A scientist named Hector Hammond (Peter Skarsgaard) is summoned by his father Senator Robert Hammond (Tim Robbins) to a secret government facility to perform an autopsy on Abin Sur’s body, observed by Amanda Walter (Angela Bassett). A piece of the Parallax within Abin Sur’s corpse enters Hector Hammond, giving him telepathic and telekinetic powers and quickly driving him insane. Understanding that he is only respected because of his father’s political power, he attempts to kill his father by a telekinetic attack on his helicopter, threatening everyone in a garden party.

Hal saves the senator and the guests, including his childhood sweetheart Carol Ferris (Blake Lively). Soon he visits her in his Green Lantern outfit and tells her all about it. She expresses sadness that he quit the Green Lantern Corps. Hammond uses telekinesis to burn his father alive. He also elevates Amanda Waller high above the floor and Hal saves her by creating a pool of water beneath her. In the process, he learns that Parallax himself is coming to Earth.

On the planet Oa, the guardians tell Sinestro that Parallax can control the yellow essence of fear, which has corrupted him. Sinestro asks the guardians to forge a ring of yellow power to counter Parallax, and he is willing to contribute to the destruction of the Earth in the process.
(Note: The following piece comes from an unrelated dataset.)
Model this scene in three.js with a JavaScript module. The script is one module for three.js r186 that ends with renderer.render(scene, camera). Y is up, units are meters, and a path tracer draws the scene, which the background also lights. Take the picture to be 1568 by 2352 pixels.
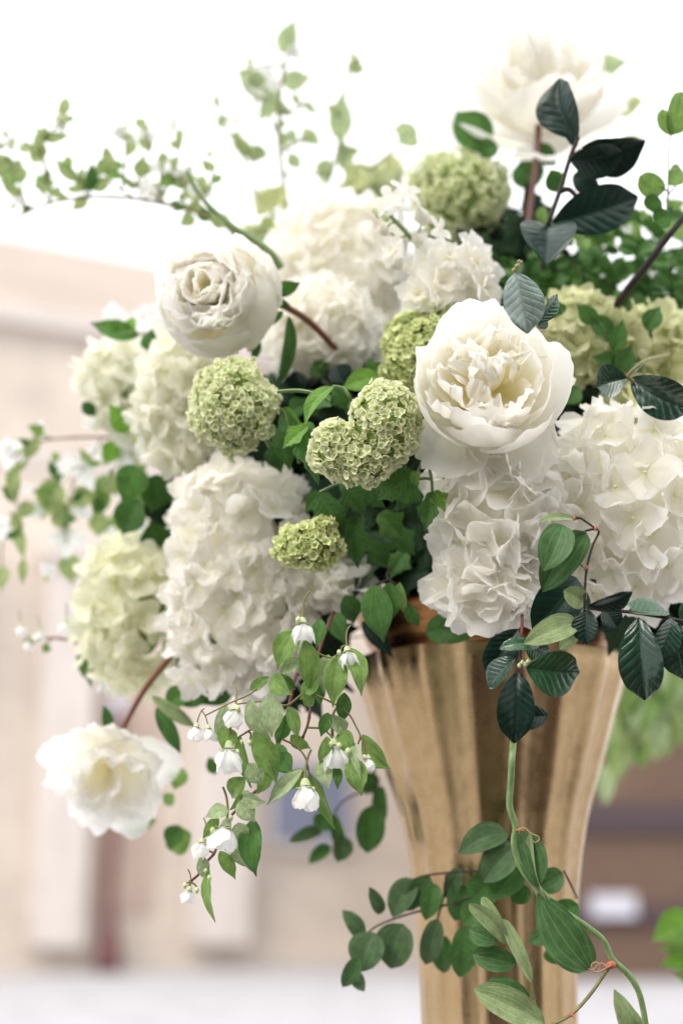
import * as THREE from 'three';
import { mergeGeometries } from 'three/addons/utils/BufferGeometryUtils.js';
import { ImprovedNoise } from 'three/addons/math/ImprovedNoise.js';

// ---------- camera, sky, light, exposure ----------
const scene = new THREE.Scene();
const EYE = new THREE.Vector3(0, 1.5, 0), PITCH = 15 * Math.PI / 180, FOC = 3267;   // FOC: focal length for a frame 2352 units tall
const camera = new THREE.PerspectiveCamera(2 * Math.atan(1176 / FOC) * 180 / Math.PI, 682 / 1024, 0.05, 400);
camera.filmGauge = 36 * 682 / 1024;
camera.position.copy(EYE);
camera.lookAt(EYE.x, EYE.y + Math.sin(PITCH), EYE.z - Math.cos(PITCH));
camera.focus = 1.065; camera.userData.fStop = 1.6;
scene.add(camera);
const renderer = new THREE.WebGLRenderer({ antialias: true });
renderer.setSize(682, 1024);
renderer.toneMapping = THREE.LinearToneMapping;
renderer.toneMappingExposure = 1.95;
renderer.shadowMap.enabled = true;

const nz = new ImprovedNoise();
const SKYL = 0.93;
{ // an even, bright overcast sky
  const W = 256, H = 128, d = new Float32Array(W * H * 4);
  for (let j = 0; j < H; j++) for (let i = 0; i < W; i++) {
    const el = ((j + 0.5) / H - 0.5) * Math.PI, az = (i + 0.5) / W * 2 * Math.PI;
    const x = Math.cos(az) * Math.cos(el), y = Math.sin(el), z = Math.sin(az) * Math.cos(el);
    const n = nz.noise(x * 2, y * 3, z * 2) * 0.06 + nz.noise(x * 5, y * 7, z * 5 + 9) * 0.03;
    const l = SKYL * ((0.86 + 0.2 * Math.max(0, y)) * (1 + n));
    const o = (j * W + i) * 4; d[o] = l * 0.985; d[o + 1] = l * 0.995; d[o + 2] = l * 1.015; d[o + 3] = 1;
  }
  const t = new THREE.DataTexture(d, W, H, THREE.RGBAFormat, THREE.FloatType);
  t.mapping = THREE.EquirectangularReflectionMapping; t.magFilter = THREE.LinearFilter; t.minFilter = THREE.LinearFilter; t.needsUpdate = true;
  scene.background = t; scene.environment = t;
}
const sun = new THREE.DirectionalLight(0xfff6ea, 1.3);
sun.position.set(-4.6, 8, 5); sun.target.position.set(0, 1.5, -1.2);
sun.castShadow = true; sun.shadow.radius = 70;
Object.assign(sun.shadow.camera, { left: -3, right: 3, top: 3, bottom: -3, near: 0.5, far: 40 });
sun.shadow.mapSize.set(2048, 2048);
scene.add(sun, sun.target);

// ---------- helpers ----------
const V = (x, y, z) => new THREE.Vector3(x, y, z);
const RIGHT = V(1, 0, 0), FWD = V(0, Math.sin(PITCH), -Math.cos(PITCH)), UP = V(0, Math.cos(PITCH), Math.sin(PITCH));
const P = (x, y, d) => EYE.clone().addScaledVector(FWD, d).addScaledVector(RIGHT, (x - 784) / FOC * d).addScaledVector(UP, -(y - 1176) / FOC * d);
const PX = (w, d) => w / FOC * d;
const dir = (r, u, t) => V(0, 0, 0).addScaledVector(RIGHT, r).addScaledVector(UP, u).addScaledVector(FWD, -t).normalize();   // right, up, towards the viewer
const G = (x, y) => { const v = FWD.clone().addScaledVector(RIGHT, (x - 784) / FOC).addScaledVector(UP, -(y - 1176) / FOC); return EYE.clone().addScaledVector(v, -EYE.y / v.y); };
function rng(seed) { let a = (seed * 2654435761 + 12345) >>> 0; return () => { a = (a + 0x6D2B79F5) | 0; let t = Math.imul(a ^ (a >>> 15), 1 | a); t = (t + Math.imul(t ^ (t >>> 7), 61 | t)) ^ t; return ((t ^ (t >>> 14)) >>> 0) / 4294967296; }; }
const lerp = THREE.MathUtils.lerp, clamp = THREE.MathUtils.clamp, sst = THREE.MathUtils.smoothstep;
const used = {};
function numbered(n) { const k = used[n] = (used[n] ?? -1) + 1; return k ? n + '_' + String(k).padStart(3, '0') : n; }
function thing(name, label, category, pos, group) {
  const o = new THREE.Group(); o.name = numbered(name); o.position.copy(pos); o.userData = { label, category };
  if (group) o.userData.group = group;
  scene.add(o); return o;
}
function origin(o) { const p = V(0, 0, 0); for (let q = o; q; q = q.parent) p.add(q.position); return p; }
function part(name, geo, mat, parent, pos, quat) {
  const m = new THREE.Mesh(geo, mat); m.name = name; m.castShadow = m.receiveShadow = true;
  if (pos) m.position.copy(pos); if (quat) m.quaternion.copy(quat);
  parent.add(m); return m;
}
function group(name, parent) { const g = new THREE.Group(); g.name = name; parent.add(g); return g; }
function structure(name, geo, mat) { const m = part(name, geo, mat, scene); m.userData.kind = 'structure'; return m; }
function grid(nu, nv, f, col) {   // f(u 0..1, v 0..1) -> [x, y, z]
  const p = [], uv = [], ix = [], c = [];
  for (let j = 0; j <= nv; j++) for (let i = 0; i <= nu; i++) {
    const u = i / nu, v = j / nv; p.push(...f(u, v)); uv.push(u, v); if (col) c.push(...col(u, v));
  }
  for (let j = 0; j < nv; j++) for (let i = 0; i < nu; i++) { const a = j * (nu + 1) + i, b = a + 1, d = a + nu + 1, e = d + 1; ix.push(a, b, e, a, e, d); }
  const g = new THREE.BufferGeometry();
  g.setAttribute('position', new THREE.Float32BufferAttribute(p, 3));
  g.setAttribute('uv', new THREE.Float32BufferAttribute(uv, 2));
  if (col) g.setAttribute('color', new THREE.Float32BufferAttribute(c, 3));
  g.setIndex(ix); g.computeVertexNormals(); return g;
}
function tube(pts, r0, r1, rad = 7, seg, bumps = 0) {   // tapered, with swollen nodes if asked
  const c = new THREE.CatmullRomCurve3(pts), n = seg ?? Math.max(6, pts.length * 5), fr = c.computeFrenetFrames(n, false), L = c.getLength();
  const g = grid(rad, n, (u, v) => {
    const k = Math.round(v * n), q = c.getPointAt(v), a = u * Math.PI * 2;
    let r = lerp(r0, r1, v); if (bumps) r *= 1 + 0.35 * Math.pow(Math.max(0, Math.cos(v * bumps * 2 * Math.PI)), 12);
    return q.addScaledVector(fr.normals[k], -Math.cos(a) * r).addScaledVector(fr.binormals[k], Math.sin(a) * r).toArray();
  });
  const uv = g.attributes.uv; for (let i = 0; i < uv.count; i++) uv.setXY(i, uv.getX(i), uv.getY(i) * L * 40);
  return g;
}
const rel = (parent, pts) => { const o = origin(parent); return pts.map((p) => p.clone().sub(o)); };
const stem = (parent, name, pts, r0, r1, mat, rad = 7, bumps = 0) => part(name, tube(rel(parent, pts), r0, r1, rad, undefined, bumps), mat, parent);
function basisQ(x, y, z) { return new THREE.Quaternion().setFromRotationMatrix(new THREE.Matrix4().makeBasis(x, y, z)); }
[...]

Hal appears and warns that the use of fear will corrupt the Corps as well, but they do not believe him and he returns to Earth to battle Parallax on his own.

Hal saves Carol from Hammond. Parallax arrives, consumes Hammond, and wreaks havoc on Coast City. After a fierce battle, Hal lures Parallax from Earth and chases him across the solar system. Parallax is caught in Alpha Centauri’s gravitational pull and is destroyed. Hal escapes, the Green Lantern Corps congratulates him, and Sinestro tells him he is now responsible for his sector. After spending some time with Carol, he leaves. In a mid-credits scene, Sinestro takes the yellow ring and his suit and eyes turn yellow.
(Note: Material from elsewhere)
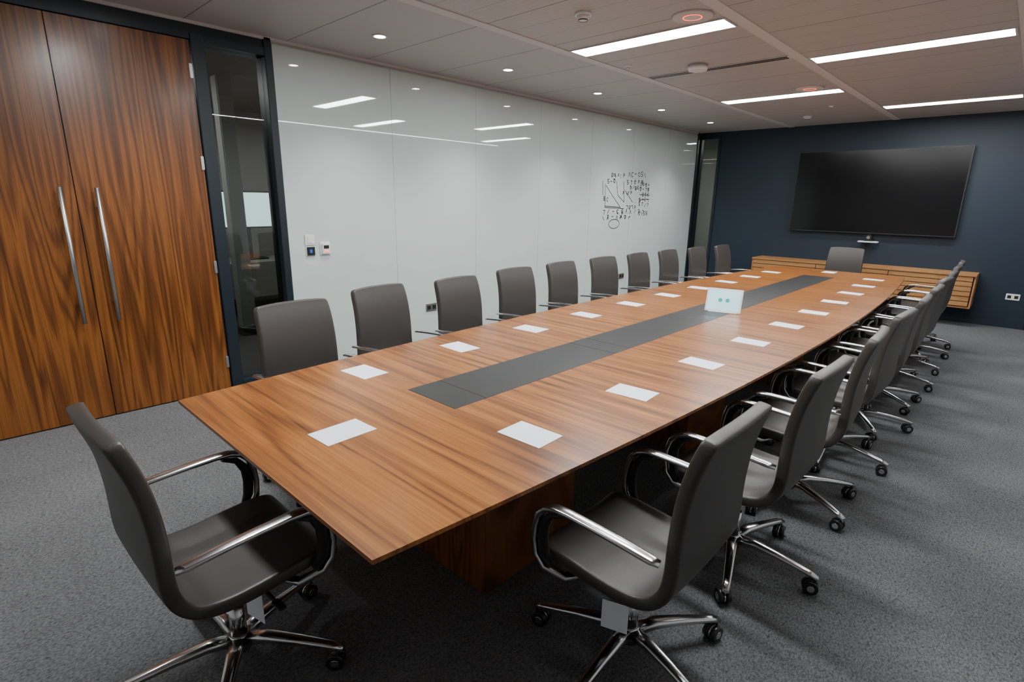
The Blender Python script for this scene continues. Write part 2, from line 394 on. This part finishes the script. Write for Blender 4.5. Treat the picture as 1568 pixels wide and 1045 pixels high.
# papers
pm=MB(); pm.box(-.074,.074,-.105,.105,0,.0016,'paper'); pme=pm.mesh('note_pad')
def paper(x,y,r): put(pme,'paper_sheet',None,(x,y,.7402),r)
for i in range(10):
    yr=1.45+.70*i; yl=1.41+.678*i
    t=(yr-4.5)/3.9
    paper(-1.295+.12*(1-t*t) -.01,yr,pi/2+random.uniform(-.08,.08))
    paper(-2.33-.11*(1-((yl-4.5)/3.9)**2),yl,pi/2+random.uniform(-.08,.08))
paper(-1.78,.95,.04); paper(-1.84,8.13,0)

# tablet
p=MB(); 
R=Matrix.Rotation(radians(-22),3,'X')
vs=p.box(-.14,.14,-.006,.006,0,.20,'white',.004,rot=R)
p.box(-.125,.125,-.0075,-.006,.015,.185,'tabscreen',rot=R)
for cx in (-.028,.028):
    v=p.cyl((cx,-.009,.10),(cx,-.0074,.10),.017,.017,'teal',20)
    for w_ in v: w_.co=R@w_.co
w=[p.bm.verts.new(c) for c in ((-.11,-.01,0),(.11,-.01,0),(.11,.10,0),(-.11,.10,0),(-.11,.06,.13),(.11,.06,.13))]
k=p.mi('white')
for f in ((0,3,2,1),(0,1,5,4),(2,3,4,5),(0,4,3),(1,2,5)): p.bm.faces.new([w[i] for i in f]).material_index=k
p.obj('touch_control_panel',loc=(-1.72,4.36,.7425),rotz=radians(14))

# ---------------------------------------------------------------- chairs
def chair_meshes():
    prof=[(.246,.380,.222),(.272,.405,.237),(.272,.442,.245),(.238,.463,.249),(.15,.464,.250),(.03,.452,.250),(-.09,.446,.247),(-.165,.461,.243),(-.204,.51,.238),(-.216,.58,.235),(-.219,.67,.232),(-.225,.77,.230),(-.238,.87,.227),(-.257,.945,.225),(-.272,.992,.222),(-.279,1.016,.217),(-.282,1.028,.200)]
    bm=bmesh.new(); T=[-1,-.94,-.65,-.3,0,.3,.65,.94,1]; rows=[]
    for i,(y,z,w) in enumerate(prof):
        r=[]
        back=min(1,max(0,(z-.5)/.2))
        for t in T:
            yy=y+back*.012*t*t; zz=z+(1-back)*.010*t*t
            if i>=13: zz-= .010*abs(t)**3*(i-12)/4
            r.append(bm.verts.new((t*w,yy,zz)))
        rows.append(r)
    for a,c in zip(rows,rows[1:]):
        for j in range(len(T)-1):
            f=bm.faces.new((a[j],a[j+1],c[j+1],c[j])); f.smooth=True
    bmesh.ops.recalc_face_normals(bm,faces=bm.faces[:])
    bm.faces.ensure_lookup_table()
    mid=[f for f in bm.faces if f.calc_center_median().z<.47 and abs(f.calc_center_median().y)<.1][0]
    if mid.normal.z<0: bmesh.ops.reverse_faces(bm,faces=bm.faces[:])
    me=bpy.data.meshes.new('leather_shell'); bm.to_mesh(me); bm.free(); me.materials.append(M['leather'])
    o=bpy.data.objects.new('tmp',me); col.objects.link(o)
    s=o.modifiers.new('s','SOLIDIFY'); s.thickness=.045; s.offset=-1
    u=o.modifiers.new('u','SUBSURF'); u.levels=2; u.render_levels=2
    dg=C.evaluated_depsgraph_get(); me2=bpy.data.meshes.new_from_object(o.evaluated_get(dg))
    bpy.data.objects.remove(o); me2.name='leather_shell'
    for f in me2.polygons: f.use_smooth=True
    # arms
    p=MB()
    for s_ in (-1,1):
        x=.286*s_
        path=[(x*.98,-.222,.648),(x,-.20,.652),(x,-.10,.660),(x,0,.665),(x,.09,.667),(x,.140,.664),(x,.178,.650),(x,.205,.622),(x,.220,.575),(x*.995,.226,.52),(x*.985,.220,.462),(x*.96,.19,.420),(x*.88,.12,.400),(x*.6,.08,.398)]
        w=[.014,.018,.020,.020,.020,.020,.019,.018,.017,.016,.016,.016,.016,.016]
        h=[.006,.008,.008,.008,.009,.010,.011,.012,.011,.010,.010,.010,.010,.009]
        p.sweep(path,w,h,'chrome',n=14)
        p.sweep([(x*.985,.11,.650),(x*.985,.160,.630),(x*.985,.190,.585),(x*.98,.196,.53),(x*.975,.188,.475),(x*.95,.165,.435)],.011,[.005,.012,.018,.020,.018,.010],'black',n=10)
    arms=p.mesh('armrests')
    # base
    p=MB()
    p.cyl((0,0,.06),(0,0,.125),.036,.033,'chrome',28); p.cyl((0,0,.125),(0,0,.24),.027,.025,'chrome',24); p.cyl((0,0,.24),(0,0,.39),.015,.015,'chrome',20)
    p.box(-.085,.085,-.12,.10,.365,.399,'black',.008); p.box(-.2,.2,-.02,.16,.388,.410,'black',.008)
    p.sweep([(0.05,.03,.375),(.16,.03,.37),(.24,.03,.36)],.006,.006,'black',side=Vector((0,1,0)))
    p.box(.23,.285,.018,.042,.354,.366,'black',.003)
    for i in range(5):
        a=2*pi*i/5+radians(90+18); d=Vector((cos(a),sin(a),0)); sd=Vector((-sin(a),cos(a),0))
        pts=[d*.02+Vector((0,0,.10)),d*.10+Vector((0,0,.112)),d*.2+Vector((0,0,.104)),d*.33+Vector((0,0,.086)),d*.37+Vector((0,0,.074))]
        p.sweep(pts,[.027,.025,.021,.017,.014],[.020,.018,.014,.011,.009],'chrome',side=sd,n=12,exp=.75)
        c=d*.36
        p.cyl(c+Vector((0,0,.05)),c+Vector((0,0,.085)),.008,.008,'chrome',12)
        ca=a+random.uniform(-1.3,1.3); ax=Vector((-sin(ca),cos(ca),0)); off=Vector((cos(ca),sin(ca),0))*.018; c2=c-off+Vector((0,0,.032))
        for s_ in (-1,1):
            p.cyl(c2+ax*s_*.006,c2+ax*s_*.026,.032,.029,'rubber',24)
            p.cyl(c2+ax*s_*.026,c2+ax*s_*.0275,.016,.014,'chrome',16)
        p.cyl(c2-ax*.006,c2+ax*.006,.029,.029,'chrome',20)
    base=p.mesh('star_base')
    return me2,arms,base
shell,arms,base=chair_meshes()
tagm=MB(); tagm.box(-.045,.045,-.0008,.0008,-.11,0,'paper'); tagm.cyl((0,0,0),(0,0,.05),.001,.001,'black',6); tagme=tagm.mesh('swing_tag')
def chair(x,y,deg,tag=None,bdeg=0):
    e=empty('conference_chair',(x,y,0),radians(deg))
    put(shell,'seat_and_back_shell',e); put(arms,'armrests',e)
    put(base,'star_base',e,None,radians(bdeg))
    if tag: put(tagme,'swing_tag',e,tag[:3],tag[3])
    return e
chair(-1.765,.495,2,tag=(.12,.02,.35,.2),bdeg=3)
yr=[1.50,2.33,3.10,3.86,4.60,5.30,5.98,6.66,7.33,7.98]
for i,y in enumerate(yr):
    t=(y-4.5)/3.9
    chair(-.80+.08*(1-t*t)-(.025 if i==0 else 0),y,[90,88,93,87,92,90,86,91,90,93][i],tag=(-.15,-.02,.32,1.9) if i==0 else None,bdeg=[2,20,-15,8,30,-20,10,0,25,5][i])
yl=[1.38,2.10,2.78,3.55,4.28,5.02,5.75,6.45,7.17,7.86]; xl=[-2.77,-2.95,-2.92,-3.03,-3.07,-3.08,-3.07,-3.05,-3.0,-2.93]
for i,y in enumerate(yl):
    chair(xl[i],y,[-88,-84,-86,-90,-88,-92,-89,-90,-91,-90][i],bdeg=i*17)
chair(-1.86,8.72,180)

# ---------------------------------------------------------------- corridor beyond the glazing
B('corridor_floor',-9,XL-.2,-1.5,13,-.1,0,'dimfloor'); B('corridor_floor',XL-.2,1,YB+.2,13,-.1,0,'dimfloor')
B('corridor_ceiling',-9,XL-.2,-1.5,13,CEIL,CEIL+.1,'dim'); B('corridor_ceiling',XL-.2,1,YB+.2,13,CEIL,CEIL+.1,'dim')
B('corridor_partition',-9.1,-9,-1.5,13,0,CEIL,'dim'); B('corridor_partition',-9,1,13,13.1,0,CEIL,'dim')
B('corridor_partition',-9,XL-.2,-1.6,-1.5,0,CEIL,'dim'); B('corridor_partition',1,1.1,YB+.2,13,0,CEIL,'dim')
for x,y in ((-6.9,1.4),(-6.9,3.6),(-6.5,8),(-6.2,11.4),(-4.2,11.6)):
    b=MB(); b.box(-.5,.5,-.06,.06,-.01,0,'corrled'); b.obj('corridor_ceiling_light',loc=(x,y,CEIL))
b=MB(); b.box(-.03,0,-.36,.36,-.25,.25,'black',.004); b.box(0,.002,-.34,.34,-.23,.23,'monitor'); b.box(-.02,0,-.03,.03,-.67,-.2,'black'); b.box(-.1,.1,-.2,.2,-.68,-.66,'black')
b.obj('corridor_monitor',loc=(-7.9,3.02,1.42))
b=MB(); b.box(-.4,.4,-.8,.8,.70,.74,'dim',.003)
for sx in (-.35,.35):
    for sy in (-.75,.75): b.box(sx-.02,sx+.02,sy-.02,sy+.02,0,.7,'black')
b.obj('corridor_desk',loc=(-7.9,3.1,0))
b=MB(); b.box(-.08,.08,-.08,.08,0,CEIL,'wall',.01); b.box(-.09,.09,-.09,.09,0,.1,'black'); b.obj('corridor_column',loc=(-6.6,2.40,0))

w=bpy.data.worlds.new('World'); C.scene.world=w; w.use_nodes=True
w.node_tree.nodes['Background'].inputs[0].default_value=(.5,.55,.6,1); w.node_tree.nodes['Background'].inputs[1].default_value=.05

# ---------------------------------------------------------------- camera
cd=bpy.data.cameras.new('camera'); cam=bpy.data.objects.new('camera',cd); col.objects.link(cam)
cd.sensor_width=36; cd.lens=36*822.4/1568; cd.clip_start=.02
yaw,pit,ro=radians(43.19),radians(14.82),radians(.94)
r=Vector((cos(yaw),sin(yaw),0)); fh=Vector((-sin(yaw),cos(yaw),0)); z=Vector((0,0,1))
F=cos(pit)*fh-sin(pit)*z; U=sin(pit)*fh+cos(pit)*z
r2=cos(ro)*r+sin(ro)*U; U2=-sin(ro)*r+cos(ro)*U
cam.matrix_world=Matrix(((r2.x,U2.x,-F.x,0),(r2.y,U2.y,-F.y,0),(r2.z,U2.z,-F.z,1.62),(0,0,0,1)))
C.scene.camera=cam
The film was directed by Martin Campbell from a script by Greg Berlanti and comic-book authors Michael Green and Marc Guggenheim, re-written by Michael Goldenberg, based on the Green Lantern comics of Denny O’Neil and Neal Adams in the Seventies and Dave Gibbons in the Eighties. It was released in 2011 to generally negative reviews from critics and fans, who were not enamored of the writing, CGI, comedy, and lack of faithfulness to the source material. It was supposed to start a DC character franchise but plans for a sequel were scrubbed and Man of Steel became the official start of the DC extended universe two years later.

Ryan Reynolds said that his later movie Deadpool always knew what it was but Green Lantern never did. Also, it fell victim to the Hollywood process in which the priorities are poster first, release date second, and script last. The CGI was not up to snuff because there were 30 different companies doing it. The weapons magically created by the ring don’t seem to be terribly imaginative. The hero seems bland and lifeless and the villains—some pretty great actors—seem underwhelming. Parallax looks like a big cloud instead of an all-powerful god--Can you say Galactus?—and, as often is the case, the studio was constantly interfering as it looked forward to sequels that would never happen. Please, Hollywood, one movie at a time.
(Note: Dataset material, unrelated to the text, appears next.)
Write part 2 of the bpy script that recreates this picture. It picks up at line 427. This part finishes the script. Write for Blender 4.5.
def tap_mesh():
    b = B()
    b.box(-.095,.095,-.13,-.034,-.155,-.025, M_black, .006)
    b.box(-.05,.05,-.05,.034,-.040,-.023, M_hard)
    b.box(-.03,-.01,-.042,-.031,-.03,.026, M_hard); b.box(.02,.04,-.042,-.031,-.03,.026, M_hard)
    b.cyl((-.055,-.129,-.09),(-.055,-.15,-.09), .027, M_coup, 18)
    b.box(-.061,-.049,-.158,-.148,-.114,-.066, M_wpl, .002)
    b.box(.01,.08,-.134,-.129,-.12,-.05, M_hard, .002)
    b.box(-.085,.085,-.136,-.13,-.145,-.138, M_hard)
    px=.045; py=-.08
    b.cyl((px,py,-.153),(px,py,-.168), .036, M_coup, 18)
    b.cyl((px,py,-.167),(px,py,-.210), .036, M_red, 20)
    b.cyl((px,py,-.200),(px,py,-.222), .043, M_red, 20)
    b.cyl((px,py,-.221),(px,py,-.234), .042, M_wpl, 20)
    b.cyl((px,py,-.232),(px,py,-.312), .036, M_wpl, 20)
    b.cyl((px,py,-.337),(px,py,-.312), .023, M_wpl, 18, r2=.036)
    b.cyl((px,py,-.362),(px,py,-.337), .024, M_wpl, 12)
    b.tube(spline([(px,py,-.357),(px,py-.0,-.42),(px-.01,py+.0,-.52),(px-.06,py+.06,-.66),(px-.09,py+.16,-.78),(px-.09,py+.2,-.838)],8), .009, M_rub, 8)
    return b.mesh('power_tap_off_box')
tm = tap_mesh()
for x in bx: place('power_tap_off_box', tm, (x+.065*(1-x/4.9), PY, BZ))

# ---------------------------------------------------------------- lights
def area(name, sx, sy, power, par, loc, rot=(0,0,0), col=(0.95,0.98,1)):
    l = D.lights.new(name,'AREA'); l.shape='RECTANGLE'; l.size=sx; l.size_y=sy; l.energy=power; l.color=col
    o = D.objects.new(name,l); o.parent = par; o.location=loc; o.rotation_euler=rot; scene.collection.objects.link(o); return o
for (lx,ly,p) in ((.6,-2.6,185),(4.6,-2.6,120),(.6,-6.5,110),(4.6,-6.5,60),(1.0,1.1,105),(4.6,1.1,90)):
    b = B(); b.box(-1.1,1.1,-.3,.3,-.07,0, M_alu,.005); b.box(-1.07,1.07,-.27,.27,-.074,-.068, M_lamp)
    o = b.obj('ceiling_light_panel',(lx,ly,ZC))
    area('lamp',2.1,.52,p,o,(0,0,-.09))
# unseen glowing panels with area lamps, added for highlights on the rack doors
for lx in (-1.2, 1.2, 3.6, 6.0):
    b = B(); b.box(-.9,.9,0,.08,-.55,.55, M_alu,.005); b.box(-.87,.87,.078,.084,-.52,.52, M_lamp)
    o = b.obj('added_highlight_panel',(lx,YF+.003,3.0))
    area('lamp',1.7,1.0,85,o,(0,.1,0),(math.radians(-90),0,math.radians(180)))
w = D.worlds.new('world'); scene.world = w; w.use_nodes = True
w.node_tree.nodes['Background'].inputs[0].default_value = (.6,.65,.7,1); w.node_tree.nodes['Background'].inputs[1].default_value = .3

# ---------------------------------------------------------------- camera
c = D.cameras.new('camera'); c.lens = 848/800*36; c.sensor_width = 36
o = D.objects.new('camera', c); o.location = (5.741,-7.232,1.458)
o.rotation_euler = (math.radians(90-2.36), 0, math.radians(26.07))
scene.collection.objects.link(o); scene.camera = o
Green Lantern has become such an in-joke that there was a scene in Ryan Reynold’s Deadpool 2 in which our hero travelled back in time to stop Ryan Reynolds from making Green Lantern. But there is supposed to be a Green Lantern Corps movie soon and a Green Lantern character is supposed to be in a future Justice League movie. I suppose the fan complaints are reasonable, though Parallax is impressively demonic and scary for a big black cloud. It’s not the best movie, not the best SF movie, not even the best DC movie. That would be Dark Knight, Aquaman, or anything with Wonder Woman in it.